Siete décadas después de la revolución de octubre y la caída de los zares el muro de Berlín fue derribado revelando al mundo el evidente atraso material del este respecto al oeste. Ideologías al margen, nuevamente la realidad se impone: los que saltaban siempre lo hacían de Oriente (república democrática alemana) a Occidente (república federal), nunca al revés.
Sin embargo, en contra de lo esperado por los vencedores de la Guerra Fría, treinta años más tarde los pueblos de las naciones al otro lado del telón de acero mantienen una fe más firme y un acusado sentido del patriotismo que ya quisiera Occidente. El comunismo, perseguidor de la religión, habría producido un efecto rebote en las generaciones educadas en el nihilismo. Y las nuevas, ante ese mismo nihilismo que hoy representa Occidente, se han echado en brazos de los viejos valores: Dios, patria y familia.
Entretanto, nuestros decrépitos comunistas tratan de convencernos de que en España no hay una persecución contra la cruz. La pasada semana el secretario general del PCE, Enrique Santiago -hasta hace poco secretario de Estado de la Agenda 2030- negaba los ataques a la religión católica. La entrada en vigor de la ley de memoria histórica -propuesta por el PSOE de Zapatero y respaldada por IU- ha normalizado en apenas década y media el derribo de cruces cuando la coartada de la norma era desenterrar a víctimas del bando perdedor de la guerra civil.
Casi dos décadas en esta dirección hacen que fantasías macabras como dinamitar el Valle de los Caídos ya no sean imposibles. Lo inviable se convierte en probable, de modo que esta voladura no sólo se llevaría por delante la cruz más grande del mundo, sino el monumento a la reconciliación.
Algo parecido sucede con la ideología de género. La aplicación de unas teorías disparatadas en contra de la ciencia y del sentido común encuentran cada vez mayor contestación. El motivo, claro, es que cuando se va contra la naturaleza, ésta se revuelve. Entonces el poder responde con mayor censura e intimidación. ¿Acaso no éste el objetivo de la reforma de la ley del aborto que multa a quienes rezan frente a abortorios? El Estado nunca es más peligroso que cuando está acorralado.
Naturalmente la reacción ante los desvaríos ideológicos no procede de los pastores, sino de las ovejas. Los últimos días confirman en qué momento exacto de la historia estamos. Hemos visto cosas increíbles: a la conferencia episcopal vetar en sus medios a la única alternativa y defender a una ministra que abre la puerta a la pedofilia. Hemos visto al ministerio de Igualdad anunciar en COPE sus delirios más aberrantes y a los obispos vender sus principios -a muy buen precio- por 30 monedas de plata.

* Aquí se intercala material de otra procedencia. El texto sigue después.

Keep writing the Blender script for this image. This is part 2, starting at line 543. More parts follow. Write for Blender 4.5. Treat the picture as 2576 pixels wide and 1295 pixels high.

Pero tampoco hay que llevarse las manos a la cabeza. La fe se transmite de abuelos a nietos y de padres a hijos. Los revolucionarios de ayer, los traidores de hoy y los entusiastas del mundo global sin fronteras tienen algo en común: la derrota. Perderán porque ya han perdido. Y lo harán por una sencilla razón: nadie puede negar la naturaleza de las cosas. Los excesos revolucionarios -como explica Dostoievski en “Los demonios”- proclaman la ruptura con la tradición como liberación para el ser humano. El resultado, el mito del hombre nuevo, es un monstruo incontrolable sediento de sangre.
Y frente a ello, la verdad. Porque hay realidades que, por mucho que nieguen, son eternas e inmutables. Una de ellas es que las viejas, en Rusia o Albacete, tienen la costumbre de no morirse.